In conjunction with this gathering, there is a Religious Leaders Summit in Winnipeg. Known as the 2010 Interfaith Partnership Initiative, we will urge world leaders,

  • to address the immediate needs of the most vulnerable while simultaneously making structural changes to close the growing gap between rich and poor;
  • to invest in peace and remove factors that feed cycles of violent conflict and costly militarism.”
  • to prioritize long-term environmental sustainability and halt climate change.

Our deep desire is that 2010 be a year of monumental progress in addressing these issues.
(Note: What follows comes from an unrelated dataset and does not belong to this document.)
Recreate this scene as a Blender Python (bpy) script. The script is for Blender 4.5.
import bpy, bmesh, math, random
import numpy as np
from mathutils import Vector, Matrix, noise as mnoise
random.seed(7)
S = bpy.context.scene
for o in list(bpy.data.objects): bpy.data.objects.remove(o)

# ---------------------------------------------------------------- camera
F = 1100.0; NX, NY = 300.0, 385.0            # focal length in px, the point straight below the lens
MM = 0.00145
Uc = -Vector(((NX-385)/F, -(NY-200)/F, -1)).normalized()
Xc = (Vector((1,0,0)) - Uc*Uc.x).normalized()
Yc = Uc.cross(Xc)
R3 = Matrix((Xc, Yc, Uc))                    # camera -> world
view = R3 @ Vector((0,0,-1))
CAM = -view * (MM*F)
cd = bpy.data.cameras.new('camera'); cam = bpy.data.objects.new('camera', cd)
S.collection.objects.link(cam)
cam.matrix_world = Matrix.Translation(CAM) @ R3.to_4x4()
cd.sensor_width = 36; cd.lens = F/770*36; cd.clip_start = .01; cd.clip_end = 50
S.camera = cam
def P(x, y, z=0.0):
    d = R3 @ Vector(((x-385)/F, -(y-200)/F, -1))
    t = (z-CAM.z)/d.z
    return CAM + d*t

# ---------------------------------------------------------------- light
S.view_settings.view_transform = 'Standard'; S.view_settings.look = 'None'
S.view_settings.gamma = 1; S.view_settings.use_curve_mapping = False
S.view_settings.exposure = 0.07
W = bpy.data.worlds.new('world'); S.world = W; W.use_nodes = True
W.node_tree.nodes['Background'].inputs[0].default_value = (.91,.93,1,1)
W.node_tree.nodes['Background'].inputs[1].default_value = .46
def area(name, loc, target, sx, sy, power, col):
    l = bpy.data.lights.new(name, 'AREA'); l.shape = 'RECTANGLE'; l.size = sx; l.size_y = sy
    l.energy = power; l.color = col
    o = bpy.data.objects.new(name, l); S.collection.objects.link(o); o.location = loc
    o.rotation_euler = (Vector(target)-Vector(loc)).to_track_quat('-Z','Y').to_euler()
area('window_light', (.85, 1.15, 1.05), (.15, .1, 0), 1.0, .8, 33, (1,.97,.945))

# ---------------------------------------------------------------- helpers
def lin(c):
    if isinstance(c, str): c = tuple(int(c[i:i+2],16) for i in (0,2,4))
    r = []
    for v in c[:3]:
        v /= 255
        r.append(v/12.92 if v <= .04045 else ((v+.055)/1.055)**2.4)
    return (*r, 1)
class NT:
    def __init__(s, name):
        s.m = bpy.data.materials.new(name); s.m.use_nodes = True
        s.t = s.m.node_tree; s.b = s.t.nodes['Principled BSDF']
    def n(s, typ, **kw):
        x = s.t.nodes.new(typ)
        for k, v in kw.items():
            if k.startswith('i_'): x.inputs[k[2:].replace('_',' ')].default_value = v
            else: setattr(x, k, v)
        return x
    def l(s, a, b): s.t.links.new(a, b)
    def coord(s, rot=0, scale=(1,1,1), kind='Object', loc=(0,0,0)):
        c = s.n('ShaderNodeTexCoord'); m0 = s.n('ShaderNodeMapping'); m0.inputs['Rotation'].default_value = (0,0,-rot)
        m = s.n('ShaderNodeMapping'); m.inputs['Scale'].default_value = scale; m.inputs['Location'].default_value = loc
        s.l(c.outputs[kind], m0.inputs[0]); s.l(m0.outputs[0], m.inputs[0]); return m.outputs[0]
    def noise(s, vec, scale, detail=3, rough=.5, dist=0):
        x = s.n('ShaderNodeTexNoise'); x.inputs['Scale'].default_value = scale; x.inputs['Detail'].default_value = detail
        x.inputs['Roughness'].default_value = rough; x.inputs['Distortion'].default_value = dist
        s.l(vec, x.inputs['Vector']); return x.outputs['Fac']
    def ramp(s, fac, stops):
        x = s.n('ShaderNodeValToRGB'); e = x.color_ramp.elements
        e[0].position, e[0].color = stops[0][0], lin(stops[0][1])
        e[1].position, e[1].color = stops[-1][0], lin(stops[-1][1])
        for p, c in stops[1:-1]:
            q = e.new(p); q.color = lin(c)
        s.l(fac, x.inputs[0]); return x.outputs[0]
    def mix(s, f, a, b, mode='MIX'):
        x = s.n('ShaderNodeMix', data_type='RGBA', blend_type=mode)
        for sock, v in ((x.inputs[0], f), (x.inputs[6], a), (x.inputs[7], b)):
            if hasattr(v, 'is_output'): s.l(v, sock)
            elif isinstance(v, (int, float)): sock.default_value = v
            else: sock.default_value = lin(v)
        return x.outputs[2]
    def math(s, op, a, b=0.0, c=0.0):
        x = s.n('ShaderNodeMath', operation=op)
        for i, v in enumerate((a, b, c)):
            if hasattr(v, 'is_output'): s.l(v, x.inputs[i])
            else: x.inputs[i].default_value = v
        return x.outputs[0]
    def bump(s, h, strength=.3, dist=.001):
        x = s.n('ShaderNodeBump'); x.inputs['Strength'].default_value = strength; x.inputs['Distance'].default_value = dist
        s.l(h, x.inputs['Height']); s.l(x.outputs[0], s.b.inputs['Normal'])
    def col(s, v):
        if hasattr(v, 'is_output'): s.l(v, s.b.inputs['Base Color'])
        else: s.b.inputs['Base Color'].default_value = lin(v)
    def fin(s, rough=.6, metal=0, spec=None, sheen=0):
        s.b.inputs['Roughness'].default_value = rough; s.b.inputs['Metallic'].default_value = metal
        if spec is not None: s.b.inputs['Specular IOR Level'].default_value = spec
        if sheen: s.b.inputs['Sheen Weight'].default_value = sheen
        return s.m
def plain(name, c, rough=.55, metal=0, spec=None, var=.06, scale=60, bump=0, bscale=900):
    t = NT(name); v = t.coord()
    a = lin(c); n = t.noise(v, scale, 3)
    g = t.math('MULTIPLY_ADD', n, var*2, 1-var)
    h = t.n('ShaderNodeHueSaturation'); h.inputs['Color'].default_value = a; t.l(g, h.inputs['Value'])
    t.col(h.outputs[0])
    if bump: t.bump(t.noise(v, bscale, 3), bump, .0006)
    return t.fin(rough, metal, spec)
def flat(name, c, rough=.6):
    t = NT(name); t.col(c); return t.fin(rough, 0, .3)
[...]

We call on all Canadians and all people of good will to uphold the leaders in prayer at this critical moment in our collective history.

On a personal note at this time, I ask for your prayers for Archdeacon Michael Pollesel, the General Synod’s General Secretary, whose wife Gini, as many of you will know, died tragically in a car accident earlier this week.

And as we cross the threshold into this New Year, we pray, in words written by former Archbishop of Canterbury George Carey at the dawn of the Second Millenium: “Eternal God, we place ourselves into your hands. May we walk together, hand in hand and in all our actions may your will be done, through Jesus Christ our Lord. Amen.”